The well is presently being tested and will soon be completed. It is likely to be added to production in slightly over a month’s time, in our view (based on the time it took to add Jhandial well to production and that Pindori block already has a plant to connect the well with).

Based on the average flow, we estimate an annualized EPS impact of PKR1.50 for POL and PKR0.14 for OGDC assuming oil price of US$55/bbl and well-head gas price of US$3.24/mmbtu. 

Note that Pindori was discovered in 1991 and this well will not fetch 2012 Petroleum Policy price. The initial flow compares well with Pindori’s present production levels – 160bpd of oil, 0.5mmcfd gas and 3.5tpd of LPG.

Pindori used to be the largest oil asset of POL, with a peak production of over 9,000bpd in FY06. It ran into severe production issues with water incursions by FY07, which reduced its production to one-third of its output before the water incursions. Thereafter, while depletion at Pindori accelerated, it was overtaken by Tal block as the largest asset of POL in the following years. In FY15, Pindori’s oil reserves were significantly downgraded from 18mn barrels (mmbbl) to less than 1mmbbl.

POL has been trying to revive Pindori’s production ever since.

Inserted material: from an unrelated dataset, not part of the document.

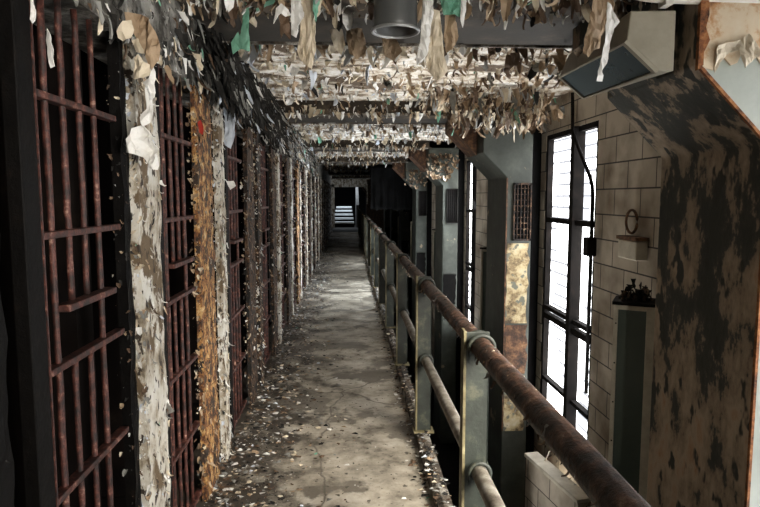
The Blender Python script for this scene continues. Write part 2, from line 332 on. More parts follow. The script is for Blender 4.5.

Its previous well, Pindori-9 was drilled in FY13, which was successful but had modest flows (initially 81bpd and 0.26mmcfd). Pindori-7 and Pindori-8 wells drilled prior to that, in FY09-10, were plugged and abandoned. It remains to be seen whether the present well will raise the management’s optimism about future prospects of the Pindori block and lead to more drilling (a catalyst for the stock). 

Note that actual production is often different (lower) from the initial flow guidance. Since Pindori’s gas is wet (i.e can be processed into LPG), it can increment production.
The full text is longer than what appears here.